Write out the listing in full, matching it word for word.

**Recorded data**
(begin)
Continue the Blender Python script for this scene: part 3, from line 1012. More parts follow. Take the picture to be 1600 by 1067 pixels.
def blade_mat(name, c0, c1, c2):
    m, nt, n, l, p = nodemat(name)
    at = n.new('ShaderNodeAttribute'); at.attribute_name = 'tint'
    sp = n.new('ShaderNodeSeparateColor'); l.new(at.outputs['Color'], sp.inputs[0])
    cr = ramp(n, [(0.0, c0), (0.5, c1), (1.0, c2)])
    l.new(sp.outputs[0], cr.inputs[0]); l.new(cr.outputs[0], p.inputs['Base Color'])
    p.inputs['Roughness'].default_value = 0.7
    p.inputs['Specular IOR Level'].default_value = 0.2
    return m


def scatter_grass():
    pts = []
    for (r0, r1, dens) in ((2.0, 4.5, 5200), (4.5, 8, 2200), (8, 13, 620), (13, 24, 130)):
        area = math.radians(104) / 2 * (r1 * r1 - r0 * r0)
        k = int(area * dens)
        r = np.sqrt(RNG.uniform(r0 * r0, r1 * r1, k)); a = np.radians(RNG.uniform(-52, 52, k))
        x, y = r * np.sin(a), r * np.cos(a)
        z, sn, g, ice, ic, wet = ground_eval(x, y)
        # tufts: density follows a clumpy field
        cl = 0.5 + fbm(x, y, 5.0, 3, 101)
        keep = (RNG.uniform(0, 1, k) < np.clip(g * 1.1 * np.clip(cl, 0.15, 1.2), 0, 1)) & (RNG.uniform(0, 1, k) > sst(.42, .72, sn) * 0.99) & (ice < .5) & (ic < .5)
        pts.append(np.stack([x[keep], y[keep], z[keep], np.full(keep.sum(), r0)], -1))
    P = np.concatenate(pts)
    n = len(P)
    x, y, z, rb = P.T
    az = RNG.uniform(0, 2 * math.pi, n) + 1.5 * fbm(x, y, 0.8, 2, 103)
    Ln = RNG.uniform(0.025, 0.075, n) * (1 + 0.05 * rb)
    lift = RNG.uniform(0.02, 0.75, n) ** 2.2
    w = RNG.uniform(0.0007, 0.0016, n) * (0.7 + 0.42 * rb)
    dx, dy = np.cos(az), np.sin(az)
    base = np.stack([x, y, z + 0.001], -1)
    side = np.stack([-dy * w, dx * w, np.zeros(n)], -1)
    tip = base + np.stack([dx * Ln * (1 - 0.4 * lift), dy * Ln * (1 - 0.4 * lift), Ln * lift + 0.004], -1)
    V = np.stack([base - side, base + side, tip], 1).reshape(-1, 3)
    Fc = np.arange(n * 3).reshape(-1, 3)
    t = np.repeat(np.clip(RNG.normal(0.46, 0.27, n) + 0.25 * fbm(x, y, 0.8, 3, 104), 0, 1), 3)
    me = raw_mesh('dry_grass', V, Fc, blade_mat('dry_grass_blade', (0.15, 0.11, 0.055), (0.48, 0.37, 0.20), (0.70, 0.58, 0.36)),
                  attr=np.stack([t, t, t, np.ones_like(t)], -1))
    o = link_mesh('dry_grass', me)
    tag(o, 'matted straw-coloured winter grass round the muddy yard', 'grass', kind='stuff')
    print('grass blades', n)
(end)
**Expected answer**
Continue the Blender Python script for this scene: part 3, from line 1012. More parts follow. Take the picture to be 1600 by 1067 pixels.
def blade_mat(name, c0, c1, c2):
    m, nt, n, l, p = nodemat(name)
    at = n.new('ShaderNodeAttribute'); at.attribute_name = 'tint'
    sp = n.new('ShaderNodeSeparateColor'); l.new(at.outputs['Color'], sp.inputs[0])
    cr = ramp(n, [(0.0, c0), (0.5, c1), (1.0, c2)])
    l.new(sp.outputs[0], cr.inputs[0]); l.new(cr.outputs[0], p.inputs['Base Color'])
    p.inputs['Roughness'].default_value = 0.7
    p.inputs['Specular IOR Level'].default_value = 0.2
    return m


def scatter_grass():
    pts = []
    for (r0, r1, dens) in ((2.0, 4.5, 5200), (4.5, 8, 2200), (8, 13, 620), (13, 24, 130)):
        area = math.radians(104) / 2 * (r1 * r1 - r0 * r0)
        k = int(area * dens)
        r = np.sqrt(RNG.uniform(r0 * r0, r1 * r1, k)); a = np.radians(RNG.uniform(-52, 52, k))
        x, y = r * np.sin(a), r * np.cos(a)
        z, sn, g, ice, ic, wet = ground_eval(x, y)
        # tufts: density follows a clumpy field
        cl = 0.5 + fbm(x, y, 5.0, 3, 101)
        keep = (RNG.uniform(0, 1, k) < np.clip(g * 1.1 * np.clip(cl, 0.15, 1.2), 0, 1)) & (RNG.uniform(0, 1, k) > sst(.42, .72, sn) * 0.99) & (ice < .5) & (ic < .5)
        pts.append(np.stack([x[keep], y[keep], z[keep], np.full(keep.sum(), r0)], -1))
    P = np.concatenate(pts)
    n = len(P)
    x, y, z, rb = P.T
    az = RNG.uniform(0, 2 * math.pi, n) + 1.5 * fbm(x, y, 0.8, 2, 103)
    Ln = RNG.uniform(0.025, 0.075, n) * (1 + 0.05 * rb)
    lift = RNG.uniform(0.02, 0.75, n) ** 2.2
    w = RNG.uniform(0.0007, 0.0016, n) * (0.7 + 0.42 * rb)
    dx, dy = np.cos(az), np.sin(az)
    base = np.stack([x, y, z + 0.001], -1)
    side = np.stack([-dy * w, dx * w, np.zeros(n)], -1)
    tip = base + np.stack([dx * Ln * (1 - 0.4 * lift), dy * Ln * (1 - 0.4 * lift), Ln * lift + 0.004], -1)
    V = np.stack([base - side, base + side, tip], 1).reshape(-1, 3)
    Fc = np.arange(n * 3).reshape(-1, 3)
    t = np.repeat(np.clip(RNG.normal(0.46, 0.27, n) + 0.25 * fbm(x, y, 0.8, 3, 104), 0, 1), 3)
    me = raw_mesh('dry_grass', V, Fc, blade_mat('dry_grass_blade', (0.15, 0.11, 0.055), (0.48, 0.37, 0.20), (0.70, 0.58, 0.36)),
                  attr=np.stack([t, t, t, np.ones_like(t)], -1))
    o = link_mesh('dry_grass', me)
    tag(o, 'matted straw-coloured winter grass round the muddy yard', 'grass', kind='stuff')
    print('grass blades', n)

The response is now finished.